Wednesday, February 12, 2020

Quick Hits, Vol. 246 (Kevin Gates, Sturgill Simpson, Temples, The Avett Brothers)

Kevin Gates - I'm Him.  Gates is nothing if not prolific.  Dude seems to put out at least an album a year, and this one is packed up with 17 flipping songs.  Which gets exhausting after a while.  I made the mistake of enjoying an album from him like 10 years ago, and so now every time a new album comes out I grab it because I'm still chasing Stranger Than Fiction, but instead I get lesser stuff.  It isn't bad, its kind of good background rap.  The beats are undistinguished and generic, but pleasantly bouncy and bobbing.  But kind of like my Tool review the other day - any of these tracks could have been on his last three albums, and I wouldn't know the difference.  Just him angrily dropping bars about bad stuff happening in his hood.  "Push It" has the most streams at 17 million.
Tough.  I like it.  Like his past few albums, this stuff isn't bad by any means, but nothing on here is a hit, or a  special track that I feel like distinguishes itself from the rest as a great new rap.  I'll probably let it be.

Sturgill Simpson - Sound and Fury.  Another good album from this dude, taking mess of a country tack than ever and angling further and further into straight rock and roll.  Looking forward to seeing his concert at the Erwin Center coming up.  This one is definitely a keeper.
"Sing Along" is the hit so far from the album at 5.5 million streams.  That video is totally weird.  I've said this before, but for some reason the weird bass drop near the end of the song bugs the crap out of me.  Otherwise, its a fine song, but that one moment is out of place and weird and I don't like it.  But yes, this disc is good.

Temples - Hot Motion.  This one made my top ten albums of the year list, despite the fact I hadn't even written it up yet.  Their sound is like the old Tame Impala stuff, which in turn was kind of like the classic Beatles sound once they found psychedelia.  I love this stuff - sufficiently funky, rock enough, weird at just the right levels.  And their look is something as well, they're kind of going for one of those period piece things - they sound like 70's pysch rockers, so now they dress like it too.  Check the video for "You're Either On Something."
Trippy, bro!  So, yeah, it isn't anything groundbreakingly new, in fact, it goes backwards in time, but I don't give a crap, each song has a funky groove and a cool vibe that I dig.  Keeper.

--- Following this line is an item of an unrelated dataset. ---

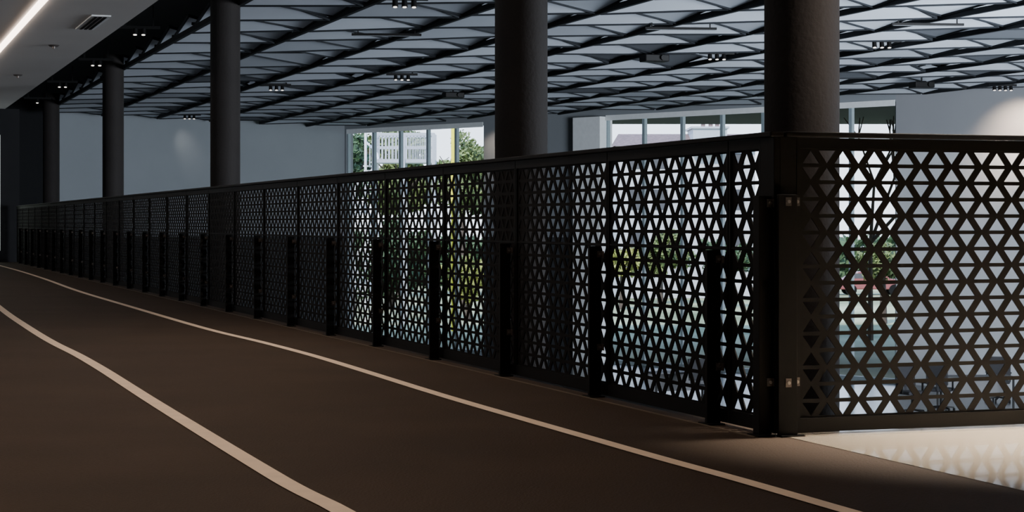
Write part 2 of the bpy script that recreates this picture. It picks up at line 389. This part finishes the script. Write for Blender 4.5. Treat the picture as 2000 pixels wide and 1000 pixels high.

The Avett Brothers - Closer Than Together.  I've always liked these dudes.  Saw them a few times at ACL and loved that I And Love And You album.  But they've gone further afield from that sound over time, and my initial read of this album was that it was terrible.  And that is entirely the fault of the first single, that I happened to hear 50 times last summer while driving a rental car with free XM.  This disc still has some rocking stuff and some that you could fit under the umbrella of Americana, but then that damn song comes on.  The opening track is a rollicking, braying rocker.  Nothing too offensive.  Some nice harmonies and mellotron on "Tell the Truth."  "We Americans" sounds nice, even if a little preachy.  It's when you get to "High Steppin'" that everything goes off the rails and I can't do it anymore.  That song blows.  Also, the "New Woman's World" track makes me criiiiinge.  Yikes.  Feels like the kind of thing a nervous college boy would play for a girl to show how woke he is, before trying to pull a move on her.  But my overall vibe for this disc is that it is pretty good.  This is "Tell the Truth," because I refuse to play the top track for you because I hate it so much.
Yeah, pretty OK.  I don't love the album, and its overlong at just under an hour, but some of these songs hew to the nice style they've honed over the years.